[Objective]
Quote the whole listing word for word, please.

▼

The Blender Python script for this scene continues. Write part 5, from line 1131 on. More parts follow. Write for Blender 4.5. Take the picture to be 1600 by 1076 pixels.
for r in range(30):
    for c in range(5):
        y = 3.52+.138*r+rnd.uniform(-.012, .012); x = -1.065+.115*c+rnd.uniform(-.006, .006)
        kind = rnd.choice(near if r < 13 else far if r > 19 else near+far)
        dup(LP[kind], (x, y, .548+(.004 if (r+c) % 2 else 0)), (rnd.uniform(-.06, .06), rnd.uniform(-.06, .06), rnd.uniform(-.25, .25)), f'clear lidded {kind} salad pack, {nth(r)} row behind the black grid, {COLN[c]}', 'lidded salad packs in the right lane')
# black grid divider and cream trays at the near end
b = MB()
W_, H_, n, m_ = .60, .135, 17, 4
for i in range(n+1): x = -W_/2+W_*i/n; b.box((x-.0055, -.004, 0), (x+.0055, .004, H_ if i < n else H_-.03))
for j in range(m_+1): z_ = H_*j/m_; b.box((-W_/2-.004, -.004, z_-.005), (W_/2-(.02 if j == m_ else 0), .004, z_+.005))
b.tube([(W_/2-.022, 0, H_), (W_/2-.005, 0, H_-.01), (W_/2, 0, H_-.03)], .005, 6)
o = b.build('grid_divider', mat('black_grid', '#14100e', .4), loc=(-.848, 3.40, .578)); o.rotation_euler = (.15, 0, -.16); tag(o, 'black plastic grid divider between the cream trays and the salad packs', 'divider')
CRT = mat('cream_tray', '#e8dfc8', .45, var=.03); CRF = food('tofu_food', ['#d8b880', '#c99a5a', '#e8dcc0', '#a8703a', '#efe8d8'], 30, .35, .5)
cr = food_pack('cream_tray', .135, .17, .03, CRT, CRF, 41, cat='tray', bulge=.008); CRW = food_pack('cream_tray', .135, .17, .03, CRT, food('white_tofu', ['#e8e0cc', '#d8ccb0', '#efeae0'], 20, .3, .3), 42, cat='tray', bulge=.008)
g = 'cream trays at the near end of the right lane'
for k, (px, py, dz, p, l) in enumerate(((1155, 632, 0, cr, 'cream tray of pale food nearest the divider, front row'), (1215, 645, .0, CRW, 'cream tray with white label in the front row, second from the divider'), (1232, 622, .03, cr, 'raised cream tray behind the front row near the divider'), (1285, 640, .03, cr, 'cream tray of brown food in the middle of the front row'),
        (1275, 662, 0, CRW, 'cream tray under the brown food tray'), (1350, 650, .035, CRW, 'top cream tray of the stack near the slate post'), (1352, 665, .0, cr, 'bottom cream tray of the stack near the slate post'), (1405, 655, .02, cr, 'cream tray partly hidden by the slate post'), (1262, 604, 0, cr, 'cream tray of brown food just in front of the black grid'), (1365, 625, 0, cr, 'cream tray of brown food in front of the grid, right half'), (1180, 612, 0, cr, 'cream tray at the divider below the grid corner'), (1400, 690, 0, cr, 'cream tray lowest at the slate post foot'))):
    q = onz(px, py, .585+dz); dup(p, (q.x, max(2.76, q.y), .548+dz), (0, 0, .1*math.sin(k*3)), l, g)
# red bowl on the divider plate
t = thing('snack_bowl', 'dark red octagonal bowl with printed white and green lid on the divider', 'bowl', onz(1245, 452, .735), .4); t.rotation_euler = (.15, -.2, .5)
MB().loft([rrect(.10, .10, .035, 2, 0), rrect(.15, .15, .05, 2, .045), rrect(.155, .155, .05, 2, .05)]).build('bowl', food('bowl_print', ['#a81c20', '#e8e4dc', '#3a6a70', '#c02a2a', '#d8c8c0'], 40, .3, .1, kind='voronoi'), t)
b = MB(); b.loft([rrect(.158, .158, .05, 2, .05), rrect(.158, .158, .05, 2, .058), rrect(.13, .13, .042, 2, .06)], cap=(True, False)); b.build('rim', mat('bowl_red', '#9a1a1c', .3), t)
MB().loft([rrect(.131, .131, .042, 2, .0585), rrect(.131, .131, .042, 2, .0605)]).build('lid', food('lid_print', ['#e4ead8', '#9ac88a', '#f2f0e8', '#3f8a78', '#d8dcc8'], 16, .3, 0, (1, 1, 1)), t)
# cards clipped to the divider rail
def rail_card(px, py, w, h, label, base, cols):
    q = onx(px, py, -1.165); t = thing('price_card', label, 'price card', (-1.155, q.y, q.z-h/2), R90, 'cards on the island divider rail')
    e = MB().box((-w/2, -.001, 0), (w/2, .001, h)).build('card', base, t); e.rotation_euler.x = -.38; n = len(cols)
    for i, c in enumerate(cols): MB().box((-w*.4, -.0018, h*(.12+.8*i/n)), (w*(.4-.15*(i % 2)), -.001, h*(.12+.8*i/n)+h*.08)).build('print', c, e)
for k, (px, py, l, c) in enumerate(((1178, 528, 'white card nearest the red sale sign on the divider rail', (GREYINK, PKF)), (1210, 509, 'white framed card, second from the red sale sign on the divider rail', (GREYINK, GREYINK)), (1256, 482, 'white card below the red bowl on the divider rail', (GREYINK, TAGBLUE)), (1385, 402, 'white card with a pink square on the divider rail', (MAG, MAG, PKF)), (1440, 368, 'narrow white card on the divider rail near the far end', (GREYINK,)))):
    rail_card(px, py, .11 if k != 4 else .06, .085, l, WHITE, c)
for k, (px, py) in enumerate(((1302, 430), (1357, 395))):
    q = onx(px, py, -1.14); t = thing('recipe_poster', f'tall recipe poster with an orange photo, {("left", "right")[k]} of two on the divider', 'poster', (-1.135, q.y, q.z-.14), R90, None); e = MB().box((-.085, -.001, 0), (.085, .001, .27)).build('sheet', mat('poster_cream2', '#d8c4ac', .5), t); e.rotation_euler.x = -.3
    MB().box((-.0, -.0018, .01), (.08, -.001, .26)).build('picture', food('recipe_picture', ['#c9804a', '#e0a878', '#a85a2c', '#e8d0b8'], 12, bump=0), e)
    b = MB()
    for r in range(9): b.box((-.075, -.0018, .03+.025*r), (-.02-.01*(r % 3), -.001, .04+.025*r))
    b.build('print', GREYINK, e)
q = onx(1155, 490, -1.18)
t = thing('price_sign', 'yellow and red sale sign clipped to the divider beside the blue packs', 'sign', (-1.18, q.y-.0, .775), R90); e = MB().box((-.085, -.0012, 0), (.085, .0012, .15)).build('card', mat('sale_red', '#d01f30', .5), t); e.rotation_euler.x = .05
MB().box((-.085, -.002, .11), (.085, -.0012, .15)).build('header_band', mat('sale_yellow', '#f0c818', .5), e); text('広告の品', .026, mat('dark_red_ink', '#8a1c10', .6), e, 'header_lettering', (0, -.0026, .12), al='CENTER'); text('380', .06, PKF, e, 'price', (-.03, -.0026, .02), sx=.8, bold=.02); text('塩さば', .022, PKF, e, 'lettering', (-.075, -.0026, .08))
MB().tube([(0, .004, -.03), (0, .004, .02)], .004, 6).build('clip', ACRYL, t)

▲

[Answer to this problem]
The Blender Python script for this scene continues. Write part 5, from line 1131 on. More parts follow. Write for Blender 4.5. Take the picture to be 1600 by 1076 pixels.
for r in range(30):
    for c in range(5):
        y = 3.52+.138*r+rnd.uniform(-.012, .012); x = -1.065+.115*c+rnd.uniform(-.006, .006)
        kind = rnd.choice(near if r < 13 else far if r > 19 else near+far)
        dup(LP[kind], (x, y, .548+(.004 if (r+c) % 2 else 0)), (rnd.uniform(-.06, .06), rnd.uniform(-.06, .06), rnd.uniform(-.25, .25)), f'clear lidded {kind} salad pack, {nth(r)} row behind the black grid, {COLN[c]}', 'lidded salad packs in the right lane')
# black grid divider and cream trays at the near end
b = MB()
W_, H_, n, m_ = .60, .135, 17, 4
for i in range(n+1): x = -W_/2+W_*i/n; b.box((x-.0055, -.004, 0), (x+.0055, .004, H_ if i < n else H_-.03))
for j in range(m_+1): z_ = H_*j/m_; b.box((-W_/2-.004, -.004, z_-.005), (W_/2-(.02 if j == m_ else 0), .004, z_+.005))
b.tube([(W_/2-.022, 0, H_), (W_/2-.005, 0, H_-.01), (W_/2, 0, H_-.03)], .005, 6)
o = b.build('grid_divider', mat('black_grid', '#14100e', .4), loc=(-.848, 3.40, .578)); o.rotation_euler = (.15, 0, -.16); tag(o, 'black plastic grid divider between the cream trays and the salad packs', 'divider')
CRT = mat('cream_tray', '#e8dfc8', .45, var=.03); CRF = food('tofu_food', ['#d8b880', '#c99a5a', '#e8dcc0', '#a8703a', '#efe8d8'], 30, .35, .5)
cr = food_pack('cream_tray', .135, .17, .03, CRT, CRF, 41, cat='tray', bulge=.008); CRW = food_pack('cream_tray', .135, .17, .03, CRT, food('white_tofu', ['#e8e0cc', '#d8ccb0', '#efeae0'], 20, .3, .3), 42, cat='tray', bulge=.008)
g = 'cream trays at the near end of the right lane'
for k, (px, py, dz, p, l) in enumerate(((1155, 632, 0, cr, 'cream tray of pale food nearest the divider, front row'), (1215, 645, .0, CRW, 'cream tray with white label in the front row, second from the divider'), (1232, 622, .03, cr, 'raised cream tray behind the front row near the divider'), (1285, 640, .03, cr, 'cream tray of brown food in the middle of the front row'),
        (1275, 662, 0, CRW, 'cream tray under the brown food tray'), (1350, 650, .035, CRW, 'top cream tray of the stack near the slate post'), (1352, 665, .0, cr, 'bottom cream tray of the stack near the slate post'), (1405, 655, .02, cr, 'cream tray partly hidden by the slate post'), (1262, 604, 0, cr, 'cream tray of brown food just in front of the black grid'), (1365, 625, 0, cr, 'cream tray of brown food in front of the grid, right half'), (1180, 612, 0, cr, 'cream tray at the divider below the grid corner'), (1400, 690, 0, cr, 'cream tray lowest at the slate post foot'))):
    q = onz(px, py, .585+dz); dup(p, (q.x, max(2.76, q.y), .548+dz), (0, 0, .1*math.sin(k*3)), l, g)
# red bowl on the divider plate
t = thing('snack_bowl', 'dark red octagonal bowl with printed white and green lid on the divider', 'bowl', onz(1245, 452, .735), .4); t.rotation_euler = (.15, -.2, .5)
MB().loft([rrect(.10, .10, .035, 2, 0), rrect(.15, .15, .05, 2, .045), rrect(.155, .155, .05, 2, .05)]).build('bowl', food('bowl_print', ['#a81c20', '#e8e4dc', '#3a6a70', '#c02a2a', '#d8c8c0'], 40, .3, .1, kind='voronoi'), t)
b = MB(); b.loft([rrect(.158, .158, .05, 2, .05), rrect(.158, .158, .05, 2, .058), rrect(.13, .13, .042, 2, .06)], cap=(True, False)); b.build('rim', mat('bowl_red', '#9a1a1c', .3), t)
MB().loft([rrect(.131, .131, .042, 2, .0585), rrect(.131, .131, .042, 2, .0605)]).build('lid', food('lid_print', ['#e4ead8', '#9ac88a', '#f2f0e8', '#3f8a78', '#d8dcc8'], 16, .3, 0, (1, 1, 1)), t)
# cards clipped to the divider rail
def rail_card(px, py, w, h, label, base, cols):
    q = onx(px, py, -1.165); t = thing('price_card', label, 'price card', (-1.155, q.y, q.z-h/2), R90, 'cards on the island divider rail')
    e = MB().box((-w/2, -.001, 0), (w/2, .001, h)).build('card', base, t); e.rotation_euler.x = -.38; n = len(cols)
    for i, c in enumerate(cols): MB().box((-w*.4, -.0018, h*(.12+.8*i/n)), (w*(.4-.15*(i % 2)), -.001, h*(.12+.8*i/n)+h*.08)).build('print', c, e)
for k, (px, py, l, c) in enumerate(((1178, 528, 'white card nearest the red sale sign on the divider rail', (GREYINK, PKF)), (1210, 509, 'white framed card, second from the red sale sign on the divider rail', (GREYINK, GREYINK)), (1256, 482, 'white card below the red bowl on the divider rail', (GREYINK, TAGBLUE)), (1385, 402, 'white card with a pink square on the divider rail', (MAG, MAG, PKF)), (1440, 368, 'narrow white card on the divider rail near the far end', (GREYINK,)))):
    rail_card(px, py, .11 if k != 4 else .06, .085, l, WHITE, c)
for k, (px, py) in enumerate(((1302, 430), (1357, 395))):
    q = onx(px, py, -1.14); t = thing('recipe_poster', f'tall recipe poster with an orange photo, {("left", "right")[k]} of two on the divider', 'poster', (-1.135, q.y, q.z-.14), R90, None); e = MB().box((-.085, -.001, 0), (.085, .001, .27)).build('sheet', mat('poster_cream2', '#d8c4ac', .5), t); e.rotation_euler.x = -.3
    MB().box((-.0, -.0018, .01), (.08, -.001, .26)).build('picture', food('recipe_picture', ['#c9804a', '#e0a878', '#a85a2c', '#e8d0b8'], 12, bump=0), e)
    b = MB()
    for r in range(9): b.box((-.075, -.0018, .03+.025*r), (-.02-.01*(r % 3), -.001, .04+.025*r))
    b.build('print', GREYINK, e)
q = onx(1155, 490, -1.18)
t = thing('price_sign', 'yellow and red sale sign clipped to the divider beside the blue packs', 'sign', (-1.18, q.y-.0, .775), R90); e = MB().box((-.085, -.0012, 0), (.085, .0012, .15)).build('card', mat('sale_red', '#d01f30', .5), t); e.rotation_euler.x = .05
MB().box((-.085, -.002, .11), (.085, -.0012, .15)).build('header_band', mat('sale_yellow', '#f0c818', .5), e); text('広告の品', .026, mat('dark_red_ink', '#8a1c10', .6), e, 'header_lettering', (0, -.0026, .12), al='CENTER'); text('380', .06, PKF, e, 'price', (-.03, -.0026, .02), sx=.8, bold=.02); text('塩さば', .022, PKF, e, 'lettering', (-.075, -.0026, .08))
MB().tube([(0, .004, -.03), (0, .004, .02)], .004, 6).build('clip', ACRYL, t)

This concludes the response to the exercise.